D.B. Cooper Parachute Packer Connected To Seattle Homicide

Body Found At Home Owned By Earl Cossey

A woman checking on her father discovered him dead in a house owned by the man who had packed the parachute used by D.B. Cooper, who famously hijacked an airliner some 40 years ago and parachuted from the airplane with $200,000.

The house is owned by Earl Cossey. The 74-year-old former skydiving instructor had packed the parachute eventually used by Cooper after he hijacked the Northwest Orient airplane, demanding $200,000 and four parachutes. He let the passengers off the plane in Seattle, and demanded to be flown to Mexico. He bailed out of the aircraft near the Washington-Oregon border and was never found. Some of the money was discovered in 1980.

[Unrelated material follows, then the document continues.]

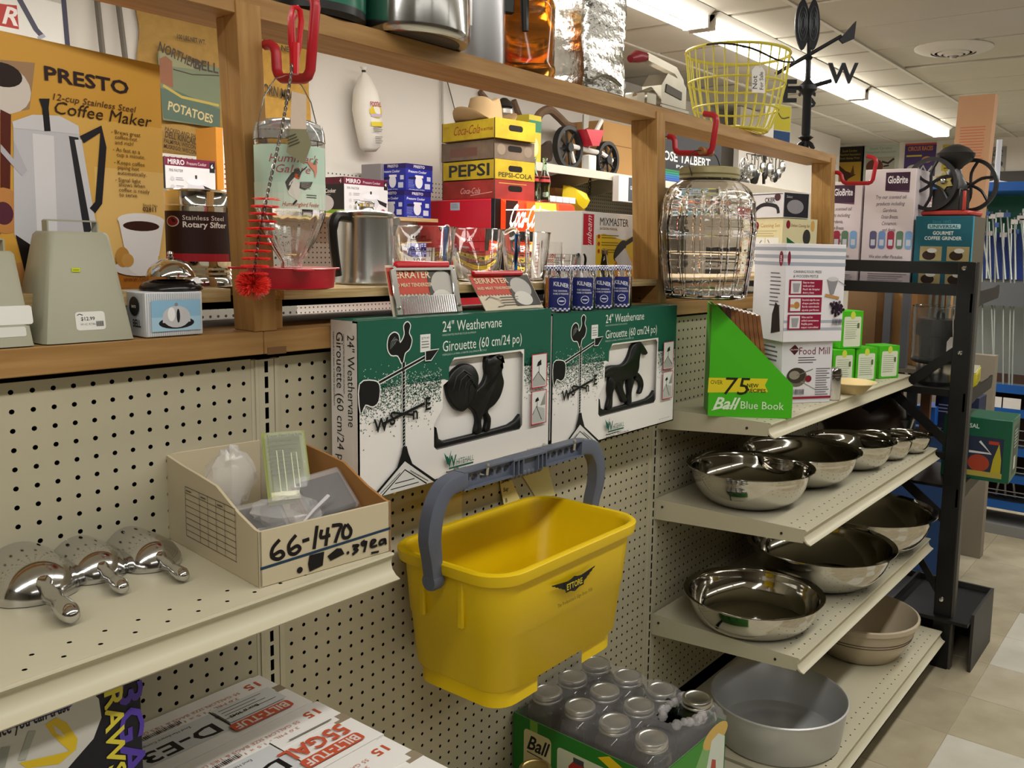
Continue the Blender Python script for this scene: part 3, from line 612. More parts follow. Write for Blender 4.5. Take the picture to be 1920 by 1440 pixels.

The woman called police Friday after she went to check on her father, who lived in the house Cossey owned, after having not heard from him in several days, according to a report in the Tacoma, WA, News Tribune.

Cossey had sold the parachutes to a skydive center in Issaquah, WA, shortly before the hijacking occurred. The chute used by Cooper was a military-issue 28-foot conical canopy.

Cossey said that every few years, the FBI brings him a parachute remnant in the hopes it may be the one used by Cooper. So far, he says, they haven't found it.

Cossey does not seem to be connected with the apparent homicide in any way other than owning the house in which it occurred.